## PROBLEM DETAILS
Show only lines that include "high".

## SUPPLIED MATERIAL
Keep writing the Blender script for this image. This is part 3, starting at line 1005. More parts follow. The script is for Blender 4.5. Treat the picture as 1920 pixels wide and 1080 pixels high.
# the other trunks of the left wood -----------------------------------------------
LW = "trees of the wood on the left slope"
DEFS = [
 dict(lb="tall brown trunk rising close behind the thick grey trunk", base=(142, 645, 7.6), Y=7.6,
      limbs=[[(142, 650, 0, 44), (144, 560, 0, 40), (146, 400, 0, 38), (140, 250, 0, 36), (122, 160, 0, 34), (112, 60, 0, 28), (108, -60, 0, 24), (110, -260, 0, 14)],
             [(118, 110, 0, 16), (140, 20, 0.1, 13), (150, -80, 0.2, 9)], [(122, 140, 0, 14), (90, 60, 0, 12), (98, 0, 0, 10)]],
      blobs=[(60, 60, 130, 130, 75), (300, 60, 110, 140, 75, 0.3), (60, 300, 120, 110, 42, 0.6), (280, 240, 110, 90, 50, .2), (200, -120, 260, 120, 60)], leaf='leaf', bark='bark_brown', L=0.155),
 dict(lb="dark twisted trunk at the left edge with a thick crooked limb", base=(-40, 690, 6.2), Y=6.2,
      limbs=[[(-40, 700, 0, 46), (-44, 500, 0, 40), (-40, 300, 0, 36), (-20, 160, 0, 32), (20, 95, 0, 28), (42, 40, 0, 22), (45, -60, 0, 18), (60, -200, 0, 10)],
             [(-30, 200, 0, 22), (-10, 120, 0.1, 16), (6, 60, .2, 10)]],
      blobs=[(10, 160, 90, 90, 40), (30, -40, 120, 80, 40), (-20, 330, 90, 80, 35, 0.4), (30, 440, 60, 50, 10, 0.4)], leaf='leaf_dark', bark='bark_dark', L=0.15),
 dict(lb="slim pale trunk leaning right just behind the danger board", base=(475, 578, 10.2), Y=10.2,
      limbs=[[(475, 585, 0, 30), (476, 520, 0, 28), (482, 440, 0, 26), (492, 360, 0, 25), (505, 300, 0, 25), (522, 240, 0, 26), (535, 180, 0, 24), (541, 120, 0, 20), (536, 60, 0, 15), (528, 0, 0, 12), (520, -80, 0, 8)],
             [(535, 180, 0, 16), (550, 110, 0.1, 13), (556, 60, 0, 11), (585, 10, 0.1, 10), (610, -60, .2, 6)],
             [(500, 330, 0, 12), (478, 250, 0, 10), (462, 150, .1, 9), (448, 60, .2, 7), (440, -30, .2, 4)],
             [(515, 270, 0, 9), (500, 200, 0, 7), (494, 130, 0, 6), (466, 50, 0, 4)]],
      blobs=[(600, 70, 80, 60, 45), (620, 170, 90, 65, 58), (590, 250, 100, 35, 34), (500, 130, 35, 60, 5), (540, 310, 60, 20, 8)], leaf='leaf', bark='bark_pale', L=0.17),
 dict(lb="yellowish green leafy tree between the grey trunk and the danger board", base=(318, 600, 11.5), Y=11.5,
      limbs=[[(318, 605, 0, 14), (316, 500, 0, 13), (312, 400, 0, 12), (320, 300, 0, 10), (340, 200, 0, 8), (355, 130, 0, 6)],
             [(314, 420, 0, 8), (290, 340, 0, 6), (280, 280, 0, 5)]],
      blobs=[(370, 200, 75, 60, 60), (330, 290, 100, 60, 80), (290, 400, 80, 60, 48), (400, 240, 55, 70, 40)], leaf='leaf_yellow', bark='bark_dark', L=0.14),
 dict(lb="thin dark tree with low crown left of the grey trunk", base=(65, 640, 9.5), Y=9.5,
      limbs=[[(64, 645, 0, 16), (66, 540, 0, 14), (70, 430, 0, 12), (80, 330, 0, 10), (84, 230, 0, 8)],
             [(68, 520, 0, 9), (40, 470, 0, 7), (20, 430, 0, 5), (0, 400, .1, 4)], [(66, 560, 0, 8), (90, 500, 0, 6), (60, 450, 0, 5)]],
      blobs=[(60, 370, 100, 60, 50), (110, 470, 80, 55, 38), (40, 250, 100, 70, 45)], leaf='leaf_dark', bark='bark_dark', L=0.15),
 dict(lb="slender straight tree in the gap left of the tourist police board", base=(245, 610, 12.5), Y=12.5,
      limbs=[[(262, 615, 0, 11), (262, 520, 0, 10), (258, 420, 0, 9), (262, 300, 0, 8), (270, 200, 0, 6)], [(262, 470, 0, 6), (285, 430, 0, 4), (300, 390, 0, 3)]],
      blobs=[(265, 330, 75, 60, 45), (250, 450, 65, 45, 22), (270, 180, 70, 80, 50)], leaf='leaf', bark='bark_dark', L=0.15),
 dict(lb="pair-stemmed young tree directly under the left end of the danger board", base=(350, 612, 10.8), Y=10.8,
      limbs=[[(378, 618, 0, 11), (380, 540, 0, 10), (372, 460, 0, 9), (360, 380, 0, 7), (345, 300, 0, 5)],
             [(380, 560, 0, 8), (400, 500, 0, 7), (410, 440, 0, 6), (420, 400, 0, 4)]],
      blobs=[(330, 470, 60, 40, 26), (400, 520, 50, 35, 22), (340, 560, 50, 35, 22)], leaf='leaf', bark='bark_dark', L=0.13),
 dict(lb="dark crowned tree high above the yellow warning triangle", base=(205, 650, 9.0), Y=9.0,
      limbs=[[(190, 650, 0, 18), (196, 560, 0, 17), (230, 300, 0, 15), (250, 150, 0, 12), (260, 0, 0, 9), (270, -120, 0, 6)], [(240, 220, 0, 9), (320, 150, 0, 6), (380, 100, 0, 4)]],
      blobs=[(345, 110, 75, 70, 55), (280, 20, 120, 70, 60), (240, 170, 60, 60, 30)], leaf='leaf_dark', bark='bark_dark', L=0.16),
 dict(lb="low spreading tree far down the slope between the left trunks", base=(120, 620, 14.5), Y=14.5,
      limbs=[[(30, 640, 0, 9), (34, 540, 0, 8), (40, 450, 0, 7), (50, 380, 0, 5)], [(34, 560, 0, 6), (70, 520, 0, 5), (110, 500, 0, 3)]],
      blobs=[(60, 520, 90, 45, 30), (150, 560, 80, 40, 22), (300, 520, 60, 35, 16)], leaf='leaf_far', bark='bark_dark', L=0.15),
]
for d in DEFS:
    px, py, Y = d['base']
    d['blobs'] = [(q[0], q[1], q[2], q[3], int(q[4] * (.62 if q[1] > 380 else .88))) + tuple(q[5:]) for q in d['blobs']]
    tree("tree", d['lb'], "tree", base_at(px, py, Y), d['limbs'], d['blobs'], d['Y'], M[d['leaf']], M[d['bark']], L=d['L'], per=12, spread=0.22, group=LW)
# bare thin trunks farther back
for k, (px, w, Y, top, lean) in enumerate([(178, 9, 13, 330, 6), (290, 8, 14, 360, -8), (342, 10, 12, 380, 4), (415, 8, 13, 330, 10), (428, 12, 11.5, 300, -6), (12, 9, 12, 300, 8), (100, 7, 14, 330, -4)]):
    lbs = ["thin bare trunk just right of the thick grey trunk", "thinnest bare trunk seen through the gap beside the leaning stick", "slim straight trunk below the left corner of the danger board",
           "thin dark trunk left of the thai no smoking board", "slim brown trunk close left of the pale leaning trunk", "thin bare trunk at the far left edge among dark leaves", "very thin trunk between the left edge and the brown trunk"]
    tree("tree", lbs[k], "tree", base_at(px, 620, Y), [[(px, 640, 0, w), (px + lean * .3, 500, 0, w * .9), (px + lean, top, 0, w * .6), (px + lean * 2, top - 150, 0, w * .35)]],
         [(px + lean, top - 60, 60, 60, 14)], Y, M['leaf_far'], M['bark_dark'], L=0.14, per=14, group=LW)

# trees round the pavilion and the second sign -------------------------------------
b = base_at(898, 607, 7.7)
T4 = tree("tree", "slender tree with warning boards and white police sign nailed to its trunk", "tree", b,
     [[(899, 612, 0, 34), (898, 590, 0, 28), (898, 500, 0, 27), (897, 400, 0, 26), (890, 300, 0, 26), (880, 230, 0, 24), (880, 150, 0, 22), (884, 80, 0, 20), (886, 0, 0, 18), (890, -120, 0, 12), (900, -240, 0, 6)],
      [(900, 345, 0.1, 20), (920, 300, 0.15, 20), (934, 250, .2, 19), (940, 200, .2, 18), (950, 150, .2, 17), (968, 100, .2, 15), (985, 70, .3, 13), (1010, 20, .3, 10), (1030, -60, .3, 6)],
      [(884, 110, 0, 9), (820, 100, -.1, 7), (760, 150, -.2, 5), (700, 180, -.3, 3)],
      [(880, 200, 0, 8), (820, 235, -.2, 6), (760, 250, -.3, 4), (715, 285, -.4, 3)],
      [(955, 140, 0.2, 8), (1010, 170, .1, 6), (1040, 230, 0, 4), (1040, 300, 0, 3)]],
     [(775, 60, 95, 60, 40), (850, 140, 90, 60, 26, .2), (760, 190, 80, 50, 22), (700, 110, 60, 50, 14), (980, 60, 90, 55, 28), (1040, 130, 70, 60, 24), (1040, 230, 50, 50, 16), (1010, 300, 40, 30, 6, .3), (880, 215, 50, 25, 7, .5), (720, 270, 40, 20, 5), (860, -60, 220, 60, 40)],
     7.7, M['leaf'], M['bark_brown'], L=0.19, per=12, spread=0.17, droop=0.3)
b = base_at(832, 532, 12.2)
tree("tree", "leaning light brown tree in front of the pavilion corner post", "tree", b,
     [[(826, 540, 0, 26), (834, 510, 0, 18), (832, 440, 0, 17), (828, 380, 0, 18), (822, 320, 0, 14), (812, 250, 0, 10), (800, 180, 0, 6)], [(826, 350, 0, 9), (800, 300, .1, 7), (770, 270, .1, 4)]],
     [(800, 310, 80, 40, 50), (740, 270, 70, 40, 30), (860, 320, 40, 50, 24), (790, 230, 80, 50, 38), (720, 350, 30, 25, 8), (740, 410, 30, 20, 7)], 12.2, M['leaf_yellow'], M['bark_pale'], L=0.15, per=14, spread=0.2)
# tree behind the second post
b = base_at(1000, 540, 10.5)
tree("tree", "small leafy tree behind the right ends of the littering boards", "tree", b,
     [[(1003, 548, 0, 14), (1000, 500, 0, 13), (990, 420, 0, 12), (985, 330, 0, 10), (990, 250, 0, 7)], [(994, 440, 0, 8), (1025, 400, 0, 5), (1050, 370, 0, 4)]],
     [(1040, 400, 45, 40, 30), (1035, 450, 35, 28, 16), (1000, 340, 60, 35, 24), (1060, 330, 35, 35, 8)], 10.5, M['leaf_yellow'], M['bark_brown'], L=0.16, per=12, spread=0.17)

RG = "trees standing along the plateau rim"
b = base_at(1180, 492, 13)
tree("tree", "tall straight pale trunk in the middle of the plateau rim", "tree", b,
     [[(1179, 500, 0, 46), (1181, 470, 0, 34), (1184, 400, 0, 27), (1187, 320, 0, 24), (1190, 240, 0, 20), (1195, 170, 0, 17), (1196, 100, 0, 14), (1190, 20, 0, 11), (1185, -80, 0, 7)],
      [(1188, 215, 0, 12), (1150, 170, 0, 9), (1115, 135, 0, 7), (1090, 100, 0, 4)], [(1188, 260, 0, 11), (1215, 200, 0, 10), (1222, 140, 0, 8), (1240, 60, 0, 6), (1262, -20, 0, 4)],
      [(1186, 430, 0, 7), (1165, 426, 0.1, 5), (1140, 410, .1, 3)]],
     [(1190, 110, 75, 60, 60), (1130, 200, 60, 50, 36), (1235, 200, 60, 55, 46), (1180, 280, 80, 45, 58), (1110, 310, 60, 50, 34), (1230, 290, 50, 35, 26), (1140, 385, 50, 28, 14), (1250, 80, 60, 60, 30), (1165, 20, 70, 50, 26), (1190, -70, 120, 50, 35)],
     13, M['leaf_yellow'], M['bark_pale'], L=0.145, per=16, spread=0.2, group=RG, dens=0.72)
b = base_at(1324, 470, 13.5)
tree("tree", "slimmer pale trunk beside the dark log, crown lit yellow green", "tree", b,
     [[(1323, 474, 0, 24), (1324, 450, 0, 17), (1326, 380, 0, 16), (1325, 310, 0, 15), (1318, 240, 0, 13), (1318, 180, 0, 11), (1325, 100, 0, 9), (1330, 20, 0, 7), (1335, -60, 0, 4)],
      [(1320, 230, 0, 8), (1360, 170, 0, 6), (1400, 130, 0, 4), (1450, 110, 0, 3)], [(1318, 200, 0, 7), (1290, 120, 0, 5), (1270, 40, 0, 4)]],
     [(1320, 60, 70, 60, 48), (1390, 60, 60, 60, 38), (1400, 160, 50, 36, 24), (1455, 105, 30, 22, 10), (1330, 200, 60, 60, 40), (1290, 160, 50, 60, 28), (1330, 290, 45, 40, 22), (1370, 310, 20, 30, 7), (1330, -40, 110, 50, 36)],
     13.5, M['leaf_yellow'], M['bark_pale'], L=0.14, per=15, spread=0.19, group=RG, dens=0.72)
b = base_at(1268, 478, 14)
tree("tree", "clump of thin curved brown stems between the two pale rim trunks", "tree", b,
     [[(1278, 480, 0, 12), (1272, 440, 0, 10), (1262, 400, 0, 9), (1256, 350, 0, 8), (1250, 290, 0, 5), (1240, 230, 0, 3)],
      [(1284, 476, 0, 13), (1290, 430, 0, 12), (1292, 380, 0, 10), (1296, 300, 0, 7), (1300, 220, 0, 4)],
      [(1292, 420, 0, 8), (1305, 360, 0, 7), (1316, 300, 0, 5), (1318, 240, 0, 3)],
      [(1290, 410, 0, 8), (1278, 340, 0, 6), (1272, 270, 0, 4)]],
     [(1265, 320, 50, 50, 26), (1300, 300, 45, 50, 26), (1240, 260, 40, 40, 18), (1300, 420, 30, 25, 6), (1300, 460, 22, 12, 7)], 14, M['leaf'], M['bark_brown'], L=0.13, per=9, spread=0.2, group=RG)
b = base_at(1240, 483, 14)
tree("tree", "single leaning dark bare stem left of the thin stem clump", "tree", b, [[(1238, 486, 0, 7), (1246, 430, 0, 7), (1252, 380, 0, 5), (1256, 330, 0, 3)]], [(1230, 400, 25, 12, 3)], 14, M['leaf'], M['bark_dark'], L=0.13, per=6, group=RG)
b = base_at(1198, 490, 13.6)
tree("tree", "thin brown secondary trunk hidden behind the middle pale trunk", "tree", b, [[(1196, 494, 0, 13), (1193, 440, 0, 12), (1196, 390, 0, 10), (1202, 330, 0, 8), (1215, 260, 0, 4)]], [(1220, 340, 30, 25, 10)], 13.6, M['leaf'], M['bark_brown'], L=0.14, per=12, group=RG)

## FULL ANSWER
Keep writing the Blender script for this image. This is part 3, starting at line 1005. More parts follow. The script is for Blender 4.5. Treat the picture as 1920 pixels wide and 1080 pixels high.
 dict(lb="dark crowned tree high above the yellow warning triangle", base=(205, 650, 9.0), Y=9.0,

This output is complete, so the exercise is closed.